Esta no es la típica entrada del blog, así que si no te interesa la actualidad del mundo del videojuego, quizás sea mejor que pares de leer aquí. Si estás al día, puede que sepas lo que es el #Gamergate, si no, es algo lo suficientemente importante como para escribir sobre ello aunque no esté directamente relacionado con la temática del blog.
Todo empieza con la desarrolladora Zoe Quinn haciendo un juego: Depression Quest.
Sigue con un ex-novio celoso que la acusa en Internet de mantener relaciones sexuales y personales con la prensa que evalúa sus juegos. La primera acusación se desmiente, la segunda parece que se confirma. Este hecho hace estallar la rabia del colectivo gamer de dos formas: los que están hartos de un periodismo -el del mundo del videojuego- plagado de corrupción, y los que están cansados que se cuestione el papel predominante del varón blanco heterosexual en el mundo del videojuego y tiene como misión “enseñar a esas zorras una lección”.
Ojo, porque el asunto es esquivo: vemos hilos en 4chan -base general de los trolls del segundo tipo- en los que buscan técnicas para hundir a reporteras feministas ocultando su misoginia y diciendo que es un asunto de ética.
El segundo paso llega cuando Anita Sarkesian, una youtuber que realiza crítica cultural sobre el videojuego desde una perspectiva feminista, recibe acusaciones de muerte y violación y tiene que abandonar su casa.

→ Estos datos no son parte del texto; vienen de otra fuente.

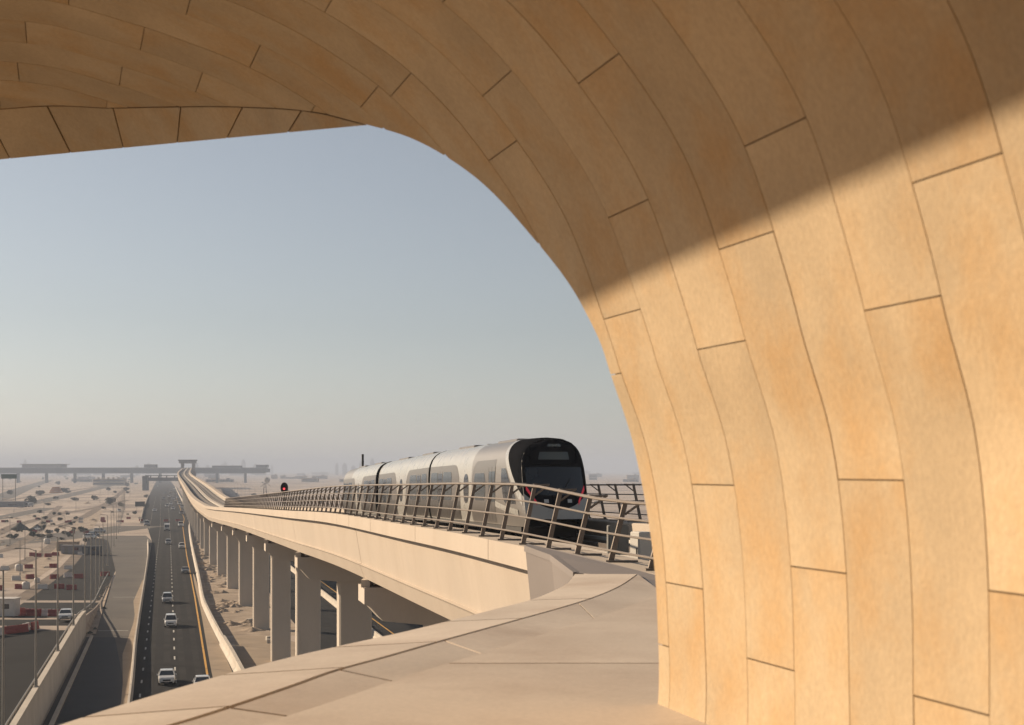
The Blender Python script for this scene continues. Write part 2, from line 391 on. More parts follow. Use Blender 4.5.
# deck top, track plinths and rails along the whole length
prof = lambda a, b, t, d: [(a,d),(a,t),(b,t),(b,d)]
def longmb(prof_, y0=16, y1=1860):
    mb = MB(); rs = []; Y = y0
    while Y < y1:
        z = zpar(Y); rs.append([VP(c, Y, z+d) for c, d in prof_]); Y += 3 if Y < 160 else 12 if Y < 700 else 40
    return mb.loft(rs, True, 0, True)
obj('deck_slab', longmb([(9.26,-1.3),(9.26,-1.04),(17.09,-1.04),(17.09,-1.3)]), M['deck'], via)
for tc_ in (11.2, 15.2):
    for s in (-1, 1):
        obj('track_plinth', longmb(prof(tc_+s*.74-.3, tc_+s*.74+.3, -.92, -1.06)), M['deck'], via)
        obj('running_rail', longmb(prof(tc_+s*.74-.04, tc_+s*.74+.04, -.75, -.93)), M['track'], via)
obj('walkway', longmb(prof(12.85, 13.55, -.62, -1.06)), M['conc2'], via)
obj('cable_trough', longmb(prof(9.35, 9.75, -.72, -1.06)), M['conc2'], via)
obj('conductor_rail', longmb(prof(12.52, 12.66, -.60, -.72)), M['wbox'], via)
obj('conductor_rail', longmb(prof(16.62, 16.76, -.60, -.72)), M['wbox'], via)
# piers
Y = Y0
while Y < 1840:
    z = zpar(Y)-3.03
    far = Y > 900
    if z < 1.0: break
    c = 13.0; w, d = 2.4, 1.7
    mb = MB(); q = .12
    def ring(zz, w, d):
        return [(*VP(c+a, Y, 0)[:2], 0) for a in ()] or [tuple(Vector(VP(c+a, Y+b-0*a, zz)) + Vector((b*0, a*MV*0, 0))) for a, b in ((-w/2+q,-d/2),(w/2-q,-d/2),(w/2,-d/2+q),(w/2,d/2-q),(w/2-q,d/2),(-w/2+q,d/2),(-w/2,d/2-q),(-w/2,-d/2+q))]
    # RP keeps the pier's long side across the track
    top = max(.6, z-2.05)
    mb.loft([ring(-.1, w, d), ring(top, w, d)], True, 0, True)
    p = obj('pier', mb, M['conc2'], via)
    mb = MB(); t = 1.15
    def capring(yy, sgn=1):
        return [VP(cc, yy, zz) for cc, zz in ((8.7,z-.35),(8.7,z-1.15),(8.95,z-1.25),(9.6,z-1.95),(11.5,z-2.12),(14.7,z-2.12),(16.6,z-2.0),(17.2,z-1.4),(17.4,z-1.35),(17.4,z-.35))]
    mb.loft([capring(Y-t), capring(Y+t)], True, 0, True)
    obj('pier_cap', mb, M['conc2'], p)
    mb = MB()
    if Y < 420:
        for cc, ww, dd_ in ((9.0, .42, 1.9), (10.3, 1.1, 1.5), (15.8, 1.1, 1.5), (17.1, .42, 1.9)):
            mb = MB(); mb.box(VP(cc, Y, z-.185), (ww, dd_, .36)); obj('bearing_block', mb, M['conc2'], p)
    Y += SPAN

# ------------------------------------------------------------------ railings on the parapets
def hsc(Y): return 1-.2*sstep(36, 27, Y)
def railing(c0, inward, label):
    r = thing('metal_railing', VP(c0, 24, zpar(24)), label, 'railing')
    n = 0; Y = 22.85; lean = .30*inward; mb2 = MB(); nposts = 0
    while Y < 236:
        z = zpar(Y); mb = MB(); HR = 1.5*hsc(Y)
        def P(h, o=0, y=0): return Vector(VP(c0+lean*h/HR+o*inward, Y+y, z+h))
        a = .024; bw = .055
        mb.hexa([P(0,-bw,-a), P(0,bw,-a), P(0,bw,a), P(0,-bw,a), P(HR,-bw*.8,-a), P(HR,bw*.8,-a), P(HR,bw*.8,a), P(HR,-bw*.8,a)])
        if Y < 150:
            mb.tube([P(HR-.28,.05), P(HR-.02,.34)], .025, 5)
            mb.tube([P(HR-.03,.0), P(HR-.02,.36)], .022, 5)
            mb.box(VP(c0+inward*.22, Y, z+.02), (.62, .16, .04))
        if nposts < 100:
            obj('post', mb, M['steel'], r)
        else:
            b = len(mb2.v); mb2.v += [tuple(v) for v in mb.v]; mb2.f += [tuple(i+b for i in f) for f in mb.f]; mb2.m += mb.m
        nposts += 1
        Y += 2.35
    if mb2.v: obj('post_row', mb2, M['steel'], r)['kind'] = 'stuff'
    for hh, rr in ((1.46,.034),(1.07,.023),(.68,.023),(.29,.023)):
        pts = []; Y = 22
        while Y < 237:
            pts.append(VP(c0+lean*hh/1.5-.1*inward, Y, zpar(Y)+hh*hsc(Y))); Y += 2.35
        obj('rail', MB().tube(pts, rr, 7), M['rail'], r)
    return r
railing(8.32, 1, 'leaning metal railing on the parapet in front of the train')
railing(18.03, -1, 'darker metal railing on the far parapet to the right of the train')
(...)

El asunto va cogiendo fuerza y 2 periodistas acaban dimitiendo, por una mezcla de miedo y frustración. Tras el hackeo de su e-mail, móvil, amenazas e incluso denuncias públicas por escribir sobre un juego en cuyo crowdfunding habían participado, ambas acaban dejando la profesión. Y mientras, esos autoproclamados #gamers festejan que los dominós siguen cayendo.
Es un tema complejo. Tan complejo que si se quiere hablar bien de él, es mejor remitir al análisis que hizo sobre ello gamesajare.
Y sin embargo, creo que debo decir algo más al respecto.
Me encanta jugar a videojuegos con mi novia. Nos hemos pasado el Left 4 Dead, Torchlight, Dead Island, Borderlands, casi todos los Halos… siempre en cooperativo. Y cuando no podemos, hablamos del Portal, del Bioshock, del Trópico, el Battleblock Theatre o el Octodad. Nos prestamos juegos en Steam, intercambiamos cromos y me dice que no juegue al League of Legends, que no le termina de coger el punto. Nos vemos documentales como Indie Game: The Movie o Free Game. Para que se entienda, tener como pareja a una persona que comparte un hobbie tan importante para ti es una de las mejores experiencias de mi vida.
Y aún así, a veces voy a enseñarla un juego, y me dan corte algunas escenas. Porque, ¿cómo se justifica los trajes de las protagonistas femeninas del Mass Effect? Hasta jugando a dobles al Rayman Origins me encuentro con hadas hiper-sexualizadas y me siento avergonzado por una elección de diseño tan innecesaria y zafia. De hecho, me da lástima que haya juegos a los que tenga manía y haya decidido no jugar porque muestran un discurso claramente machista. Obras con una narrativa genial y que son una experiencia divertidísima, que insultan sistemáticamente a la mitad de la población. Es absurdo.
El videojuego es un medio machista, no debería haber dudas al respecto. Ahora bien, si lo que vamos a lograr dejando entrar más mujeres en la industria es que haya más chicas como mi novia o que haya grandes juegos con los que no me sienta avergonzado ante ella, me parece que no solo no debemos impedirlo, sino que debemos incentivarlo.
Hasta hace poco tenía en mi bio de twitter la palabra “gamer”. Creía que decía algo de mí, mostraba un hobbie, algo a lo que le dedico más tiempo y esfuerzo que a casi cualquier otro aspecto opcional de mi vida, y sin embargo la apropiación del término que han hecho un grupo de misóginos inseguros me ha llevado a eliminarla. Quizás la vuelva a incluir cuando se calmen las aguas, de momento, espero que cada vez haya más mujeres jugando, criticando y desarrollando videojuegos, y convirtiendo este medio en algo más maduro, más rico y disfrutable.